Has had a true love affair with the City of New Orleans, thanks to Anne Rice and Poppy Z Brite since I was 15. Though I have never had the pleasure of visiting the Big Easy, it has everything on paper that I love; History, the Supernatural, a strong identity and an appreciation of the peculiar. I also have a fascination with true crime and women who commit acts of ‘double deviance’. Which is when a woman disobeys the social expectations of all women and commits a crime. By this theory, women are deemed to be kinder and gentler then men; so when she acts in opposition of her maternal ‘instincts’. She is being deviant against what society expects of her. So when you have story that features all these factors, it is fascinating beyond words. So I give you Delphine Lalaurie.

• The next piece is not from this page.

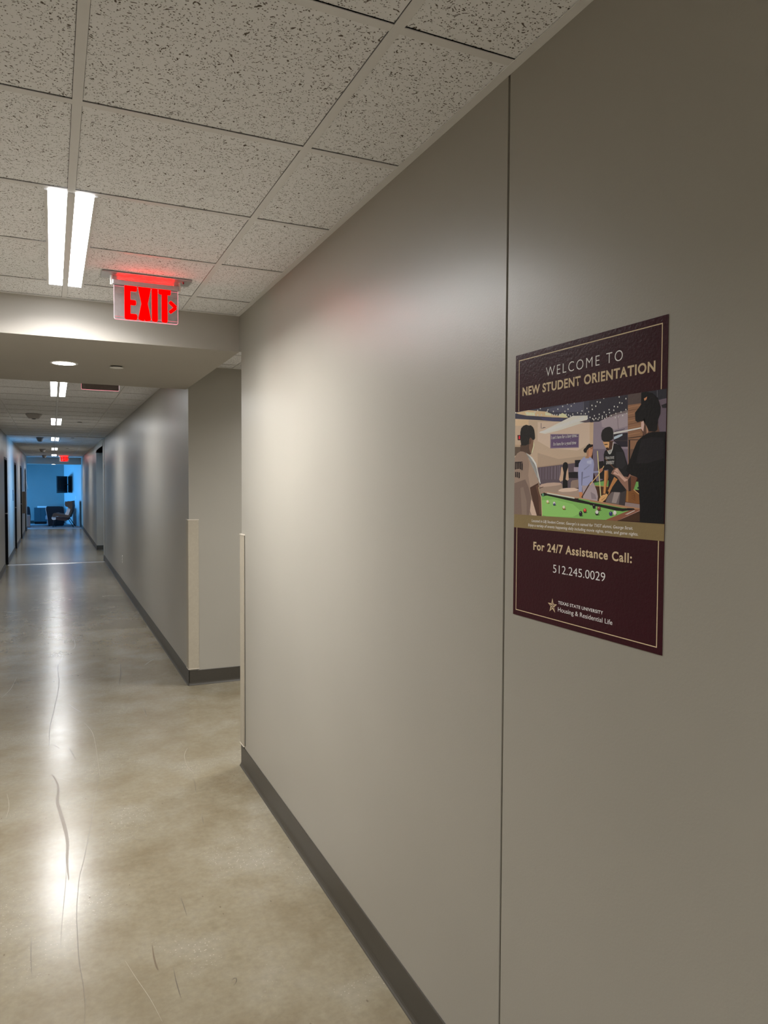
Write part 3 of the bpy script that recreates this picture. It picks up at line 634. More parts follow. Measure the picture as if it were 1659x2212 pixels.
    (45, 30, 28, 3704, 3138, 3776, 3218, 3785, 2934, 3724, 2922),
    (92, 70, 60, 3270, 3265, 3357, 3300, 3432, 3254, 3440, 3261, 3358, 3308, 3264, 3272),
    (76, 52, 40, 3047, 3567, 3199, 3447, 3353, 3334, 3373, 3347, 3220, 3460, 3068, 3580),
    (14, 13, 17, 3637, 3313, 3744, 3511, 3849, 3720, 3919, 3840, 4013, 3913, 4164, 3978, 4301, 4000, 4610, 3985, 4610, 2352, 4027, 2352, 4017, 2655, 3965, 3163, 3923, 3188, 3788, 3225),
    (24, 22, 27, 4025, 3877, 4269, 3907, 4562, 3881, 4571, 3512, 4165, 3438, 3904, 3445),
    (17, 16, 19, 4004, 4736, 4133, 4740, 4284, 4696, 4411, 4597, 4482, 4430, 4476, 4313, 4421, 4199, 4416, 4031, 4358, 4000, 4209, 4019, 4137, 4136, 4098, 4277, 4064, 4227, 3982, 4208, 3922, 4202, 3867, 4239, 3855, 4384, 3963, 4479, 4005, 4519),
    (162, 112, 82, 4072, 4620, 4153, 4648, 4137, 4599, 4091, 4578),
    (240, 232, 214, 42, 4718, 37, 4707, 25, 4701, 10, 4705, 1, 4716, 1, 4728, 10, 4737, 24, 4738, 36, 4731),
    (240, 232, 214, 507, 4677, 503, 4666, 491, 4661, 478, 4664, 469, 4674, 468, 4687, 477, 4696, 490, 4697, 502, 4689),
    (240, 232, 214, 889, 4696, 884, 4685, 873, 4680, 860, 4683, 852, 4694, 851, 4706, 860, 4714, 872, 4715, 884, 4708),
    (240, 232, 214, 983, 4729, 979, 4718, 968, 4713, 955, 4717, 946, 4727, 946, 4739, 954, 4740, 967, 4740, 978, 4740),
    (240, 232, 214, 891, 4591, 887, 4580, 875, 4575, 862, 4578, 854, 4588, 853, 4600, 862, 4609, 875, 4610, 886, 4603),
    (240, 232, 214, 1029, 4584, 1025, 4573, 1014, 4568, 1001, 4571, 992, 4581, 992, 4594, 1000, 4602, 1013, 4603, 1024, 4596),
    (240, 232, 214, 1255, 4676, 1251, 4665, 1240, 4660, 1228, 4664, 1219, 4674, 1219, 4686, 1227, 4694, 1240, 4695, 1251, 4688),
    (240, 232, 214, 1231, 4644, 1227, 4634, 1216, 4629, 1203, 4632, 1195, 4642, 1195, 4654, 1203, 4662, 1215, 4663, 1226, 4656),
    (240, 232, 214, 1446, 4622, 1442, 4611, 1431, 4606, 1419, 4609, 1411, 4619, 1411, 4631, 1419, 4640, 1431, 4640, 1441, 4634),
    (240, 232, 214, 1599, 4659, 1595, 4648, 1585, 4643, 1573, 4646, 1565, 4656, 1564, 4668, 1572, 4676, 1584, 4677, 1594, 4670),
    (240, 232, 214, 1760, 4702, 1756, 4691, 1746, 4686, 1734, 4690, 1726, 4699, 1726, 4711, 1733, 4719, 1745, 4720, 1755, 4713),
    (240, 232, 214, 2036, 4683, 2032, 4673, 2022, 4668, 2011, 4671, 2003, 4681, 2003, 4692, 2010, 4700, 2021, 4701, 2031, 4694),
    (240, 232, 214, 1937, 4627, 1934, 4617, 1924, 4612, 1912, 4615, 1904, 4625, 1904, 4636, 1911, 4644, 1923, 4645, 1933, 4639),
    (240, 232, 214, 1837, 4590, 1834, 4579, 1824, 4574, 1812, 4577, 1804, 4587, 1804, 4599, 1811, 4607, 1823, 4608, 1833, 4601),
    (240, 232, 214, 1912, 4739, 1908, 4728, 1898, 4724, 1886, 4727, 1879, 4736, 1878, 4740, 1886, 4740, 1897, 4740, 1907, 4740),
    (240, 232, 214, 2133, 4737, 2129, 4727, 2119, 4722, 2108, 4725, 2101, 4735, 2100, 4740, 2107, 4740, 2119, 4740, 2129, 4740),
    (240, 232, 214, 2381, 4550, 2378, 4539, 2368, 4535, 2358, 4538, 2350, 4547, 2350, 4558, 2357, 4566, 2368, 4567, 2377, 4561),
    (240, 232, 214, 2532, 4587, 2529, 4576, 2520, 4572, 2509, 4575, 2502, 4584, 2502, 4595, 2508, 4603, 2519, 4604, 2528, 4597),
    (240, 232, 214, 2584, 4513, 2581, 4503, 2571, 4498, 2561, 4501, 2554, 4510, 2553, 4521, 2560, 4529, 2571, 4530, 2580, 4524),
    (240, 232, 214, 2484, 4484, 2481, 4474, 2472, 4469, 2461, 4472, 2454, 4481, 2453, 4492, 2460, 4500, 2471, 4501, 2480, 4495),
    (240, 232, 214, 2242, 4522, 2238, 4512, 2229, 4507, 2218, 4510, 2210, 4519, 2210, 4531, 2217, 4539, 2228, 4540, 2238, 4533),
    (240, 232, 214, 2092, 4510, 2089, 4500, 2079, 4495, 2068, 4498, 2060, 4507, 2060, 4519, 2067, 4527, 2078, 4528, 2088, 4521),
    (240, 232, 214, 2353, 4495, 2350, 4485, 2340, 4480, 2329, 4483, 2322, 4492, 2322, 4504, 2329, 4512, 2340, 4513, 2349, 4506),
    (240, 232, 214, 1496, 4544, 1493, 4534, 1482, 4529, 1470, 4532, 1462, 4541, 1462, 4553, 1469, 4562, 1481, 4563, 1492, 4556),
    (240, 232, 214, 1569, 4538, 1565, 4527, 1555, 4522, 1543, 4525, 1535, 4535, 1535, 4547, 1542, 4555, 1554, 4556, 1565, 4550),
    (240, 232, 214, 1665, 4540, 1661, 4529, 1651, 4524, 1639, 4527, 1631, 4537, 1631, 4549, 1639, 4557, 1650, 4558, 1661, 4551),
    (240, 232, 214, 1955, 4503, 1952, 4493, 1942, 4488, 1930, 4491, 1923, 4500, 1922, 4512, 1930, 4520, 1941, 4521, 1951, 4514),
    (240, 232, 214, 2017, 4478, 2014, 4468, 2004, 4463, 1992, 4466, 1985, 4475, 1984, 4487, 1992, 4495, 2003, 4496, 2013, 4489),
    (240, 232, 214, 1878, 4527, 1874, 4516, 1864, 4511, 1852, 4514, 1845, 4524, 1844, 4535, 1852, 4544, 1863, 4545, 1873, 4538),
    (240, 232, 214, 1423, 4551, 1419, 4540, 1408, 4535, 1396, 4538, 1388, 4548, 1388, 4560, 1396, 4568, 1408, 4569, 1419, 4562),
    (240, 232, 214, 2116, 4464, 2113, 4453, 2103, 4449, 2092, 4452, 2084, 4461, 2084, 4472, 2091, 4480, 2102, 4481, 2112, 4475),
    (240, 232, 214, 793, 4668, 789, 4657, 777, 4652, 764, 4655, 756, 4665, 755, 4677, 764, 4686, 777, 4687, 788, 4680),
    (240, 232, 214, 652, 4622, 648, 4611, 637, 4605, 623, 4609, 614, 4619, 614, 4631, 623, 4640, 636, 4641, 648, 4634),
    (240, 232, 214, 768, 4601, 764, 4590, 752, 4585, 739, 4588, 731, 4598, 730, 4611, 739, 4619, 752, 4620, 763, 4613),
    (240, 232, 214, 2551, 4389, 2548, 4379, 2539, 4374, 2528, 4377, 2521, 4386, 2520, 4397, 2527, 4405, 2538, 4406, 2547, 4400),
    (236, 226, 205, 2835, 4688, 2832, 4678, 2822, 4673, 2811, 4676, 2803, 4686, 2803, 4697, 2810, 4705, 2821, 4706, 2831, 4699),
    (236, 226, 205, 2922, 4667, 2919, 4657, 2909, 4652, 2898, 4655, 2890, 4665, 2890, 4676, 2897, 4684, 2908, 4685, 2918, 4678),
    (236, 226, 205, 2680, 4632, 2677, 4621, 2667, 4616, 2655, 4620, 2648, 4629, 2647, 4641, 2655, 4649, 2666, 4650, 2676, 4643),
    (236, 226, 205, 2796, 4607, 2792, 4596, 2782, 4591, 2771, 4594, 2763, 4604, 2763, 4616, 2770, 4624, 2781, 4625, 2791, 4618),
    (236, 226, 205, 2694, 4553, 2690, 4543, 2680, 4538, 2668, 4541, 2661, 4550, 2661, 4562, 2668, 4570, 2679, 4571, 2689, 4564),
    (236, 226, 205, 3022, 4740, 3019, 4730, 3009, 4725, 2998, 4728, 2991, 4738, 2990, 4740, 2997, 4740, 3008, 4740, 3018, 4740),
    (236, 226, 205, 3448, 4719, 3445, 4709, 3436, 4705, 3426, 4708, 3419, 4717, 3418, 4728, 3425, 4736, 3435, 4737, 3445, 4730),
    (236, 226, 205, 3630, 4667, 3627, 4657, 3618, 4652, 3608, 4655, 3601, 4664, 3601, 4675, 3607, 4683, 3617, 4684, 3626, 4678),
    (236, 226, 205, 3464, 4608, 3460, 4598, 3452, 4593, 3441, 4596, 3434, 4605, 3434, 4616, 3440, 4624, 3451, 4625, 3460, 4619),
    (236, 226, 205, 3528, 4593, 3524, 4583, 3515, 4578, 3505, 4581, 3498, 4590, 3498, 4601, 3504, 4609, 3515, 4610, 3524, 4603),
    (236, 226, 205, 3320, 4550, 3317, 4540, 3307, 4535, 3297, 4538, 3290, 4547, 3290, 4558, 3296, 4566, 3307, 4567, 3316, 4561),
    (236, 226, 205, 3411, 4534, 3407, 4524, 3398, 4519, 3388, 4522, 3381, 4531, 3381, 4542, 3387, 4550, 3398, 4551, 3407, 4545),
    (236, 226, 205, 3178, 4502, 3175, 4492, 3166, 4487, 3155, 4490, 3148, 4499, 3147, 4510, 3154, 4518, 3165, 4519, 3174, 4513),
    (236, 226, 205, 3306, 4480, 3303, 4470, 3294, 4465, 3283, 4468, 3276, 4477, 3276, 4489, 3282, 4497, 3293, 4498, 3302, 4491),
    (236, 226, 205, 3039, 4466, 3036, 4455, 3026, 4450, 3015, 4453, 3008, 4463, 3008, 4474, 3015, 4482, 3025, 4483, 3035, 4477),
    (236, 226, 205, 3192, 4443, 3188, 4433, 3179, 4428, 3168, 4431, 3161, 4440, 3161, 4451, 3168, 4459, 3178, 4460, 3188, 4454),
    (236, 226, 205, 2900, 4436, 2897, 4426, 2887, 4421, 2876, 4424, 2868, 4433, 2868, 4445, 2875, 4453, 2886, 4454, 2896, 4447),
    (236, 226, 205, 2760, 4420, 2756, 4409, 2746, 4404, 2735, 4407, 2727, 4417, 2727, 4428, 2734, 4437, 2745, 4438, 2755, 4431),
    (236, 226, 205, 3100, 4410, 3096, 4399, 3087, 4394, 3076, 4397, 3068, 4407, 3068, 4418, 3075, 4426, 3086, 4427, 3096, 4421),
    (236, 226, 205, 2990, 4391, 2986, 4381, 2977, 4376, 2966, 4379, 2958, 4388, 2958, 4400, 2965, 4408, 2976, 4409, 2986, 4402),
    (236, 226, 205, 3240, 4382, 3237, 4372, 3228, 4367, 3217, 4370, 3210, 4379, 3210, 4390, 3216, 4398, 3227, 4399, 3237, 4393),
    (236, 226, 205, 3366, 4411, 3363, 4401, 3354, 4396, 3343, 4399, 3336, 4408, 3336, 4419, 3342, 4427, 3353, 4428, 3362, 4422),
    (236, 226, 205, 3504, 4429, 3500, 4419, 3491, 4414, 3481, 4417, 3474, 4426, 3474, 4437, 3480, 4445, 3491, 4446, 3500, 4440),
    (236, 226, 205, 3635, 4462, 3632, 4452, 3623, 4447, 3613, 4450, 3606, 4459, 3606, 4470, 3612, 4478, 3622, 4479, 3631, 4472),
    (236, 226, 205, 3658, 4388, 3654, 4378, 3646, 4374, 3636, 4377, 3629, 4385, 3629, 4396, 3635, 4404, 3645, 4405, 3654, 4399),
    (236, 226, 205, 3552, 4357, 3549, 4347, 3540, 4343, 3530, 4345, 3523, 4354, 3523, 4365, 3529, 4373, 3539, 4374, 3548, 4368),
    (236, 226, 205, 2629, 4398, 2626, 4387, 2616, 4382, 2604, 4385, 2596, 4395, 2596, 4406, 2603, 4415, 2615, 4416, 2625, 4409),
    (236, 226, 205, 2712, 4364, 2708, 4354, 2698, 4349, 2687, 4352, 2679, 4361, 2679, 4373, 2686, 4381, 2698, 4382, 2708, 4376),
    (236, 226, 205, 2803, 4365, 2799, 4354, 2789, 4349, 2778, 4352, 2770, 4361, 2770, 4373, 2777, 4381, 2788, 4382, 2798, 4376),
    (236, 226, 205, 2902, 4371, 2898, 4360, 2888, 4355, 2877, 4358, 2870, 4367, 2870, 4379, 2877, 4387, 2888, 4388, 2898, 4382),
    (236, 226, 205, 2988, 4354, 2984, 4344, 2975, 4339, 2964, 4342, 2956, 4351, 2956, 4362, 2963, 4371, 2974, 4372, 2984, 4365),
    (236, 226, 205, 3058, 4342, 3055, 4332, 3045, 4327, 3034, 4329, 3027, 4339, 3027, 4350, 3034, 4358, 3045, 4359, 3054, 4353),
    (236, 226, 205, 3111, 4365, 3108, 4355, 3098, 4350, 3088, 4353, 3080, 4362, 3080, 4374, 3087, 4382, 3098, 4383, 3107, 4376),
    (236, 226, 205, 2868, 4339, 2864, 4328, 2855, 4323, 2844, 4326, 2836, 4335, 2836, 4347, 2843, 4355, 2854, 4356, 2864, 4350),
    (236, 226, 205, 2746, 4341, 2742, 4330, 2733, 4325, 2721, 4328, 2714, 4338, 2713, 4349, 2720, 4358, 2732, 4359, 2742, 4352),
    (236, 226, 205, 3355, 4331, 3352, 4320, 3343, 4315, 3332, 4318, 3325, 4327, 3325, 4339, 3331, 4347, 3342, 4348, 3351, 4341),
    (236, 226, 205, 3438, 4340, 3435, 4330, 3426, 4325, 3416, 4328, 3409, 4337, 3408, 4348, 3415, 4356, 3425, 4357, 3434, 4351),
]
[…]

Delphine Lalaurie was a prominent socialite in New Orleans during the early 19th century. She and her family lived in 1140 Royal Street (see last picture), a beautiful grand house which threw lavish parties. As was typically for the time, the Lalauries had slaves who did all the hard and domestic labour. On the surface, the family appeared to be the 19th Century version of Jay Z/Beyonce, living an opulent lifestyle few could only imagine. Rumours had surfaced about Lalaurie’s treatment of slaves but since these were only rumours and the strength of her social position. These did not go anywhere.  However 10th April 1834, everything changed.

Fire broke out at the Lalaurie mansion, the fire services hurried to scene. During the chaos, the firemen entered the house and found their way to the basement. There they were met with grisly sight. Seven slaves were found chained and horrifically tortured. Here the extend of Madame Lalaurie’s cruelty was revealed, how she beat them with a whip, starved them, gouged out their eyes, removed their fingernails and made them wear iron collars. Once she had whipped a young girl so severely that she fell out of a window to avoid more punishment (her crime, to pull too hard on Lalaurie’s hair as she brushed it). New Orleans high society was outraged by the scandal, a mob looted the mansion, but what happened to the Lalauries? Officially no one knows, some theorise that they went to France. What is clear is that Delphine was never punished she deserved and her victims were never given the justice they deserved either.

Even with the passage of time, the horror of Madame Lalaurie’s crime has not lessened. The mansion has had many make overs since the tragic events, legend has it that the spirits of Lalaurie’s slaves still haunt 1140 Royal Street, hoping to have their voices heard and their stories told.